Despite having the right, the offended parents didn’t take their children out of religious class because they feared they’d be ‘‘ostracized’’ by their friends and made to feel different. Kids at school always want to run with the pack but guess what? Life’s not like that. It’s a good lesson for kids to walk in the shoes of those who are different – maybe they might feel empathy for others left out of the mainstream in future situations.

I’m not Christian – I blaspheme too much and I’m not nearly a good enough person – but in my village I’ve seen a hell of a lot of positive changes (there I go again) made by the church community for the elderly, the needy, the lonely, those in trouble. Who do you think runs the City Missions, food banks, Salvation Army homes? This country would grind to a halt without religion.

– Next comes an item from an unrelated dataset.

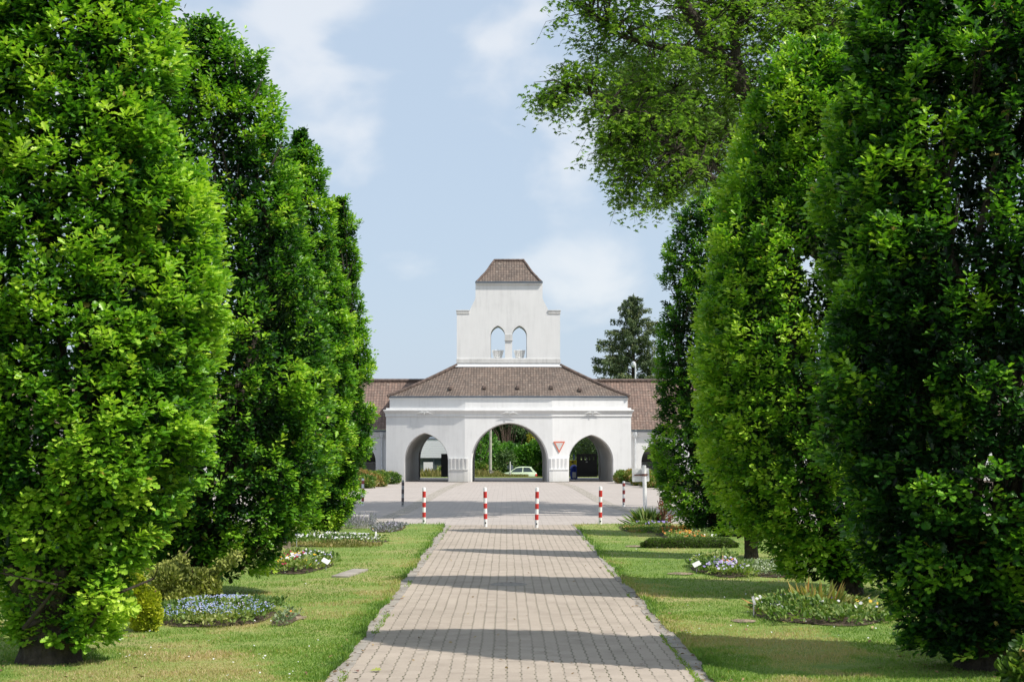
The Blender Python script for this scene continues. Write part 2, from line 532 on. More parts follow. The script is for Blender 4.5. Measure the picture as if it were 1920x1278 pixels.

I know there are Christian fanatics, just as there are Islam, Buddhist, Jewish and atheist Ayn Rand fanatics. But in this country last time I looked we still celebrated Christmas and Easter. Do these three parents at St Heliers School refuse to acknowledg­e these public holidays? Our Parliament at every sitting opens with a Christian prayer. Do they even know that?

The mother of one of these children protested that her child, aged 5, couldn’t separate fact from the fantasy of religion. In that case I presume she eschews all fairy tales, magic, Santa, Tooth Fairy, Dr Seuss – all those wonderful bedtime stories my children loved like Maurice Sendak’s In The Night Kitchen – because they’re not true.

I think schools should teach the history of all main religions, with field trips to cathedrals, mosques, temples.

There’s a crossover between religion and culture and it would teach tolerance. Something these parents need to learn.